Many of us look forward to films directed by or starring Clint Eastwood because we know (a) they’ll feel as if they were made in 1984 or ’89 or ’96…way back before the superhero era, (b) they’ll basically be meditative and character-driven, and will most likely be peppered with sardonic humor, and (c) they’ll focus on values and decency and Clint’s ornery old cuss being challenged or put through the ringer by a bad guy or two. It’s also a safe bet that an attractive older woman (40s or 50s) will give Clint’s character a wink.

The Cry Macho trailer seems to suggest Gran Torino meets The Mule in Mexico…something like that.

I think Cry Macho (Warner Bros./HBO Max, 9.17) should be bannered as a milestone film. How many legendary, brand-name, Oscar-winning actor-hyphenates have directed and starred in a film at age 91? Has this ever happened in Hollywood history? The Macho script has been around for three-plus decades. Clint almost made it in the late ’80s and then backed away. It has to have something pretty good going on or why did it get made after all this time?
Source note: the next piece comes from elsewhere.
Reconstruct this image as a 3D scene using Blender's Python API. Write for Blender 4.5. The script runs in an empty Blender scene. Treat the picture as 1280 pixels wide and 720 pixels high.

This film appears to have some kind of resonant quality…something that may stick to the ribs…maybe.

Posted on 6.29.21: Cry Macho is essentially an older guy-younger guy relationship story…a piece about values, regrets, admissions, looking forward, wild roads. There’s an extensive synopsis for Nash’s 1975 novel on the Wiki page.

Eastwood’s character, called “Miko” in the film, is a crusty old cuss; in Nash’s book he was a 38 year-old rodeo rider named Michael “Mike” Milo. Over the years various big-name actors including Roy Scheider, Burt Lancaster, Pierce Brosnan and Arnold Schwarzenegger, were seriously interested in playing Miko/Mike. (Schwarzenegger’s version was close to getting made but then the impregnating-the-Mexican-maid thing happened.)

Eastwood almost committed to starring in a film version in ’88, but he bailed in order to do The Dead Pool, a Dirty Harry film.

Here’s a shorter Amazon synopsis:

“Mike’s best years are behind him. There was a time when he was the best rider in the circuit, but a divorce and years of hard living have worn his body down. After an accident, his career comes to an abrupt end, but his boss gives him one last job: he must cross the border into Mexico, kidnap his boss’s son, Rafo, from his boss’s ex-wife, to be used as leverage in their ongoing divorce.

“Mike arrives to find the boy has already run away, and his plan is immediately exposed to the local police. When he finds Rafo living on the streets of Mexico city, supporting himself though petty crime and winnings from the occasional cockfight, Mike convinces the boy to come back to Texas. Still running from the law, the two set out on a journey northward that forges an unlikely friendship and forces both to reckon with the choices they’ve made in pursuit of being ‘macho.”

This is Schenk’s third collaboration with Eastwood after Gran Torino (’08) and The Mule (’18).